◆ **Goal**: Scan the data below. Pull out each line where "script" occurs.

◆ **The input**:
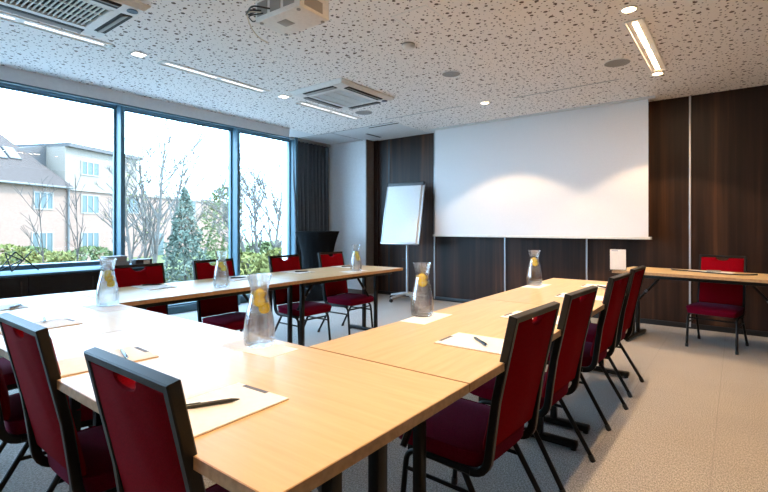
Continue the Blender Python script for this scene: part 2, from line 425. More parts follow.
# ------------------------------------------------------------------ chairs
def make_chair(label, loc, rz, group):
    t = thing('conference_chair', label, 'chair', loc, rz, group)   # origin on the floor under the back's top edge, facing +y
    hw = .190; zt = .888; zb = .322
    yb = lambda z: .125 * (1 - (z - zb) / (zt - zb))
    # backrest frame: one bent tube from under the seat, up the back, across and down
    p = [(-hw, .44, .352), (-hw, yb(zb) + .012, zb + .004)]
    L_ = fillet([(-hw, .44, .332), (-hw, .10, .323), (-hw, .078, .50), (-hw, yb(.6), .6)], .075, 6)
    half = L_ + [Vector((-hw, yb(zt), zt))]
    path = half + [Vector((-v.x, v.y, v.z)) for v in reversed(half)]
    obj('back_frame', tube(B(), path, .0138, 8, square=1, rect=(.0112, .0158)), 'frame', t, angle=30)
    # padded back panel with the hand hole notch
    w = hw - .009; z0, z1 = .412, zt - .012
    out = [(-w, z0), (w, z0), (w, z1)]
    nx, nd = .055, .031
    for k in range(9):
        a = PI * k / 8; out.append((nx * math.cos(a), z1 - nd * math.sin(a) ** .8))
    out.append((-w, z1))
    bm = B()
    def ring(off, shr):
        r = []
        cz = (z0 + z1) / 2
        for x, z in out:
            sx = x * (1 - shr / w) if abs(x) > nx + .001 else x
            sz = z + (shr if z < cz else -shr)
            r.append(bm.verts.new((sx, yb(sz) + off, sz)))
        return r
    rs = [ring(-.013, .006), ring(-.009, 0), ring(.016, 0), ring(.026, .014)]
    for a, b in zip(rs, rs[1:]):
        for j in range(len(out)): bm.faces.new((a[j], a[(j + 1) % len(out)], b[(j + 1) % len(out)], b[j]))
    bm.faces.new(rs[0]); bm.faces.new(list(reversed(rs[-1])))
    obj('backrest', bm, 'red', t, angle=35)
    # seat cushion, domed
    bm = B(); nx_, ny_ = 10, 10; W, Dp, y0 = .43, .42, .105
    def grid(f):
        return [[bm.verts.new(f(i / nx_, j / ny_)) for j in range(ny_ + 1)] for i in range(nx_ + 1)]
    def rc(u, v):
        x = (u - .5) * 2; y = (v - .5) * 2
        k = 1 - .10 * (abs(x) ** 4) * (abs(y) ** 4)
        return x * k * W / 2 * (1 - .03 * (1 - v)), y0 + (y * k + 1) * Dp / 2
    def topf(u, v):
        x, y = rc(u, v); e = min(u, 1 - u, v, 1 - v)
        return (x, y, .402 + .020 * (1 - (1 - min(1, e / .3)) ** 2) - .02 * max(0, (v - .8) / .2) ** 2)
    def botf(u, v):
        x, y = rc(u, v); return (x * .97, y0 + Dp / 2 + (y - y0 - Dp / 2) * .97, .345)
    g1, g2 = grid(topf), grid(botf)
    for i in range(nx_):
        for j in range(ny_):
            bm.faces.new((g1[i][j], g1[i + 1][j], g1[i + 1][j + 1], g1[i][j + 1]))
            bm.faces.new((g2[i][j], g2[i][j + 1], g2[i + 1][j + 1], g2[i + 1][j]))
    for i in range(nx_):
        for j in (0, ny_): bm.faces.new((g1[i][j], g1[i + 1][j], g2[i + 1][j], g2[i][j]))
    for j in range(ny_):
        for i in (0, nx_): bm.faces.new((g1[i][j], g1[i][j + 1], g2[i][j + 1], g2[i][j]))
    seat = obj('seat', bm, 'seatred', t, angle=50)
    # piping round the upper seam
    ring_ = [topf(u / 10, 0) for u in range(11)] + [topf(1, v / 10) for v in range(1, 11)] + [topf(1 - u / 10, 1) for u in range(1, 11)] + [topf(0, 1 - v / 10) for v in range(1, 11)]
    obj('piping', tube(B(), [(x, y, z + .000) for x, y, z in ring_], .004, 6), 'seatred', seat)
    obj('seat_base', B1((-.175, .13, .334), (.175, .49, .3445), .004), 'plastic', t)
    for s in (-1, 1):
        x = s * .197
        fl = fillet([(x * 1.03, .475, .012), (x, .445, .326), (x, .16, .326)], .06, 6)
        lg = obj('leg', tube(B(), fl, .0115, 10), 'frame', t)
        obj('foot_cap', tube(B(), [(x * 1.031, .476, 0), (x * 1.03, .474, .03)], .0145, 10), 'plastic', lg)
        lg = obj('leg', tube(B(), [(x * .965, .20, .330), (x * 1.04, .012, .012)], .0115, 10), 'frame', t)
        obj('foot_cap', tube(B(), [(x * 1.041, .009, 0), (x * 1.036, .024, .03)], .0145, 10), 'plastic', lg)
        obj('stretcher', tube(B(), [(x * 1.005, .455, .245), (x * .99, .15, .245)], .008, 8), 'frame', t)
    obj('front_stretcher', tube(B(), [(-.197, .448, .29), (.197, .448, .29)], .008, 8), 'frame', t)
    return t
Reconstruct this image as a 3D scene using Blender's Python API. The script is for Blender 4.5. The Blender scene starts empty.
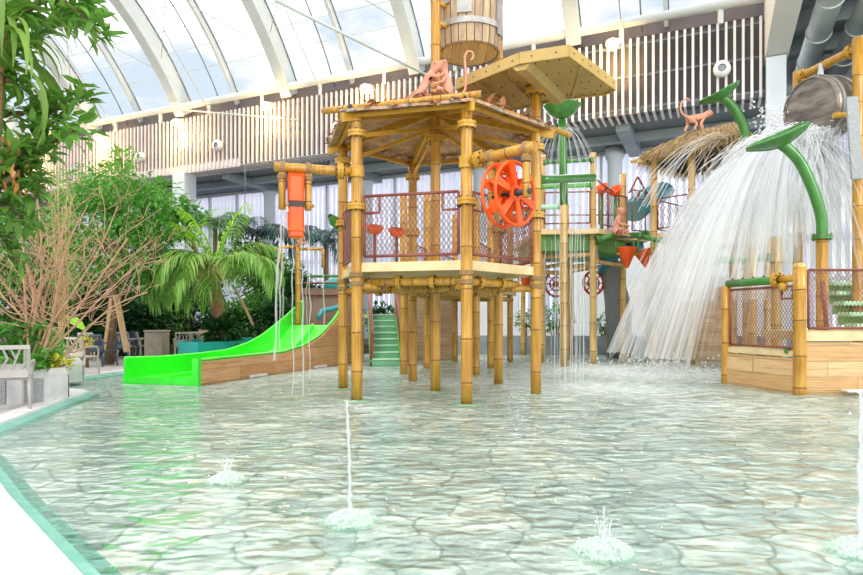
import bpy, math, random
from mathutils import Vector, Matrix, Quaternion
random.seed(11)
R = random.uniform
V = Vector
PI = math.pi
F, CX, HY, CH = 630.0, 431.5, 320.0, 1.4      # focal length in pixels, principal column, horizon row, camera height
scene = bpy.context.scene
COL = scene.collection

def at(x, y, Y):
    return V(((x - CX) * Y / F, Y, CH - (y - HY) * Y / F))
def gp(x, y, z=0.0):
    return at(x, y, (CH - z) * F / (y - HY))
WA = V((-0.9098, 0.4150, 0)); WN = V((-0.4150, -0.9098, 0)); W0 = V((13.1, 24.0, 0))
def W(t, d, z):                                # along the slatted wall, out from it towards the pool, up
    return W0 + WA * t + WN * d + V((0, 0, z))

# ------------------------------------------------------------------ object helpers
OFF = {}
def tagp(o, label=None, cat=None, group=None, kind=None):
    if label: o['label'] = label
    if cat: o['category'] = cat
    if group: o['group'] = group
    if kind: o['kind'] = kind
    return o
def thing(name, label, cat, loc=(0, 0, 0), group=None):
    o = bpy.data.objects.new(name, None); COL.objects.link(o)
    o.empty_display_size = 0.2
    o.location = V(loc); OFF[o.name] = V(loc)
    return tagp(o, label, cat, group)
def dup(root, loc, rz=0, label=None, group=None, sc=None):
    r = root.copy(); COL.objects.link(r); r.location = V(loc); r.rotation_euler = (0, 0, rz)
    if sc: r.scale = (sc, sc, sc) if not isinstance(sc, tuple) else sc
    if label: r['label'] = label
    if group: r['group'] = group
    for ch in list(root.children):
        c = ch.copy(); COL.objects.link(c); c.parent = r
        for g in list(ch.children):
            d = g.copy(); COL.objects.link(d); d.parent = c
    return r

def frame(d, up=V((0, 0, 1))):
    d = d.normalized()
    if abs(d.dot(up)) > 0.98: up = V((1, 0, 0))
    s = d.cross(up).normalized(); u = s.cross(d).normalized()
    return d, s, u

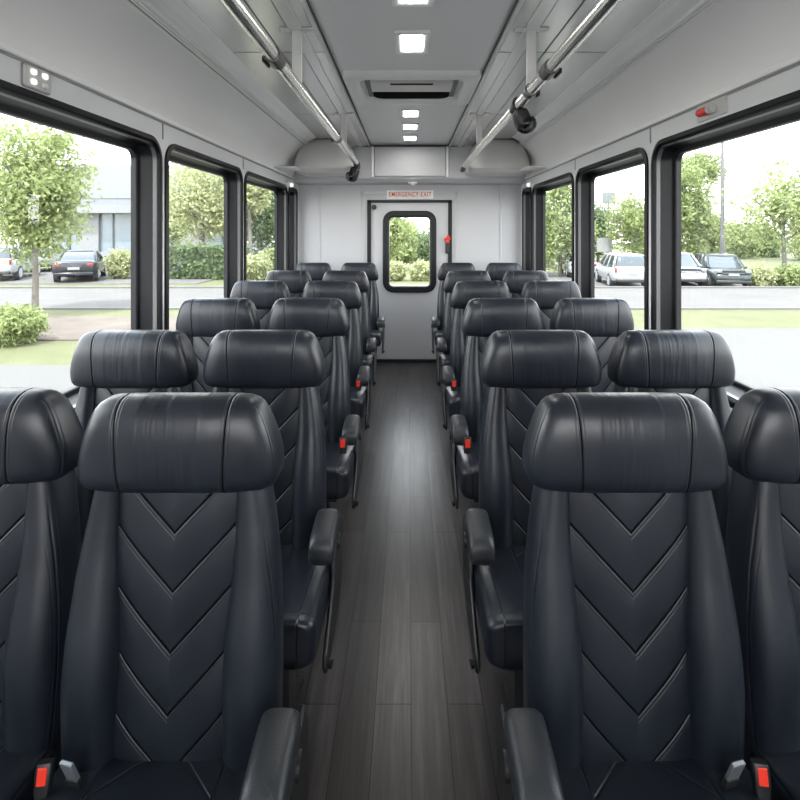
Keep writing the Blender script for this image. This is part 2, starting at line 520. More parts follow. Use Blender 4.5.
# handle: red lever on a black housing
hx = DX1 - .03 - dx
h = MB().box(hx - .022, hx + .022, -.045, .012, 1.215, 1.355).build('door_handle', 'plastic', door, .008); h['label'] = 'black handle housing with red lever'
MB().tube([(hx - .035, -.05, 1.375), (hx + .03, -.05, 1.385)], .016, 10).add(*([(hx - .012, -.06, 1.335), (hx + .018, -.06, 1.335), (hx + .018, -.06, 1.42), (hx - .012, -.06, 1.42), (hx - .012, -.044, 1.335), (hx + .018, -.044, 1.335), (hx + .018, -.044, 1.42), (hx - .012, -.044, 1.42)], [(0, 1, 2, 3), (4, 7, 6, 5), (0, 4, 5, 1), (1, 5, 6, 2), (2, 6, 7, 3), (3, 7, 4, 0)])).build('release_lever', 'red', h)
MB().tube([(DX0 - dx + .055, .014, DZ1 - .07), (DX0 - dx + .055, -.03, DZ1 - .07)], .028, 16).build('door_stop', 'plastic', door)

# baseboard and seams of the rear wall
mb = MB(); mb.box(XL, DX0 - .024, YB - .012, YB, 0, .05); mb.box(DX1 + .024, XR, YB - .012, YB, 0, .05)
structure(mb.build('baseboard_back', 'dark_seam'))
mb = MB()
for px in (319.5, 500.5):
    x = (px - VX) * YB / F
    mb.box(x - .012, x + .012, YB - .006, YB, .05, 1.985)
structure(mb.build('trim_1', 'rear', bevel=.003))
mb = MB()                                           # raised surround of the door
mb.box(DX0 - .085, DX0 - .055, YB - .008, YB, .05, DZ1 + .10); mb.box(DX1 + .055, DX1 + .085, YB - .008, YB, .05, DZ1 + .10)
mb.box(DX0 - .085, DX1 + .085, YB - .008, YB, DZ1 + .07, DZ1 + .10)
structure(mb.build('trim_2', 'rear', bevel=.003))

# ceiling: centre sheet, side sheets, cove panels, mouldings
CX0, CX1 = -.41, .443
TXL, TXR = -.97, 1.09                               # where cove meets ceiling
structure(MB().box(XL - .115, XR + .115, YF, YB + .1, ZC + .002, ZC + .09).build('ceiling', 'ceil'))
n = 3
def ceil_trim(mb, mat, **kw):
    global n
    o = structure(mb.build('trim_%d' % n, mat, **kw)); n += 1
    return o
ceil_trim(MB().box(TXL, CX0, YF, YB, ZC - .012, ZC + .002), 'ceil_side')
ceil_trim(MB().box(CX1, TXR, YF, YB, ZC - .012, ZC + .002), 'ceil_side')
for x, s in ((CX0, -1), (CX1, 1)):
    ceil_trim(MB().box(x - .010, x + .010, YF, YB, ZC - .020, ZC - .004), 'bracket', bevel=.003)
    a, b = sorted((x - s * .011, x - s * .016)); ceil_trim(MB().box(a, b, YF, YB, ZC - .013, ZC + .001), 'dark_seam')
for x in (-.50, .55):
    ceil_trim(MB().box(x - .03, x + .03, YF, YB, ZC - .022, ZC - .011), 'ceil_side', bevel=.003)
    ceil_trim(MB().box(x + math.copysign(.034, x) - .003, x + math.copysign(.034, x) + .003, YF, YB, ZC - .014, ZC - .0115), 'dark_seam')
    x2 = x + math.copysign(.14, x)
    ceil_trim(MB().box(x2 - .003, x2 + .003, YF, YB, ZC - .014, ZC - .0115), 'dark_seam')
mb = MB()
for y in (1.35, 2.62, 4.02):
    for a, b in ((TXL, CX0 - .012), (CX1 + .012, TXR)):
        mb.box(a, b, y - .002, y + .002, ZC - .0135, ZC - .0115)
ceil_trim(mb, 'dark_seam')
for X, TX, s in ((XL, TXL, -1), (XR, TXR, 1)):
    prof = []
    for i in range(13):                               # concave cove between wall seam and ceiling
        t = i / 12
        x = X + (TX - X) * (1 - math.cos(t * PI / 2)) ** .80 * 1.0
        z = ZS + (ZC - .060 - ZS) * (t * .35 + .65 * math.sin(t * PI / 2))
        prof.append((x, z))
    back = [(x + s * .02, z + .012) for x, z in prof]
    out = prof + back[::-1]
    mb = MB(); m_ = len(out)
    mb.prism(out, 1, YF, YB)
    ceil_trim(mb, 'cove', angle=30)
    a, b = sorted((X, X - s * .016))
    ceil_trim(MB().box(a, b, YF, YB, ZS - .012, ZS + .010), 'alu', bevel=.004)
    a, b = sorted((X, X - s * .006))
    ceil_trim(MB().box(a, b, YF, YB, ZS - .020, ZS - .012), 'seam')
    # bright flange and dark grooved extrusion along the cove edge
    zt = ZC - .060
    ceil_trim(MB().prism([(TX + s * .0, zt), (TX - s * .085, ZC - .013), (TX - s * .085, ZC - .008), (TX + s * .02, ZC - .008)], 1, YF, 5.02), 'alu')
    def gz_(o, dz): return (TX + s * o, zt - .36 * o + dz)
    ceil_trim(MB().prism([gz_(0, -.004), gz_(.048, -.006), gz_(.048, .012), gz_(0, .012)], 1, YF, 5.02), 'dark_seam')
    for o_ in (-.003, .010, .023, .040):
        ceil_trim(MB().prism([gz_(o_, -.012), gz_(o_ + .008, -.012), gz_(o_ + .008, .0), gz_(o_, .0)], 1, YF, 5.02), 'alu')
# wall posts between windows carry a slim cover strip
for X, s in ((XL, -1), (XR, 1)):
    mb = MB()
    for i in range(2):
        WINS = WINS_L if s < 0 else WINS_R
        y = (WINS[i][1] + WINS[i + 1][0]) / 2
        a, b = sorted((X, X - s * .004)); mb.box(a, b, y - .004, y + .004, HEAD + .015, ZS - .02)
    ceil_trim(mb, 'seam')

# rear bulkhead under the ceiling
mb = MB()
mb.box(XL, XR, 5.55, YB, 2.03, ZC - .012)
mb.prism([(5.55, 2.03), (5.60, 1.99), (YB, 1.985), (YB, 2.03)], 0, XL, XR)
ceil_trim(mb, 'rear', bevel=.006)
x0, x1 = (374 - VX) * 5.5 / F, (446 - VX) * 5.5 / F
ceil_trim(MB().box(x0, x1, 5.525, 5.55, 2.05, ZC - .022), 'rear', bevel=.008)
mb = MB(); mb.box(x0 - .03, x0 - .006, 5.53, 5.55, 2.045, ZC - .015); mb.box(x1 + .006, x1 + .03, 5.53, 5.55, 2.045, ZC - .015)
ceil_trim(mb, 'alu', bevel=.004)
ceil_trim(MB().box(x0 - .2, x1 + .2, 5.53, 5.555, ZC - .020, ZC - .008), 'dark_seam')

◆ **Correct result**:
Continue the Blender Python script for this scene: part 2, from line 425. More parts follow.
Reconstruct this image as a 3D scene using Blender's Python API. The script is for Blender 4.5. The Blender scene starts empty.
Keep writing the Blender script for this image. This is part 2, starting at line 520. More parts follow. Use Blender 4.5.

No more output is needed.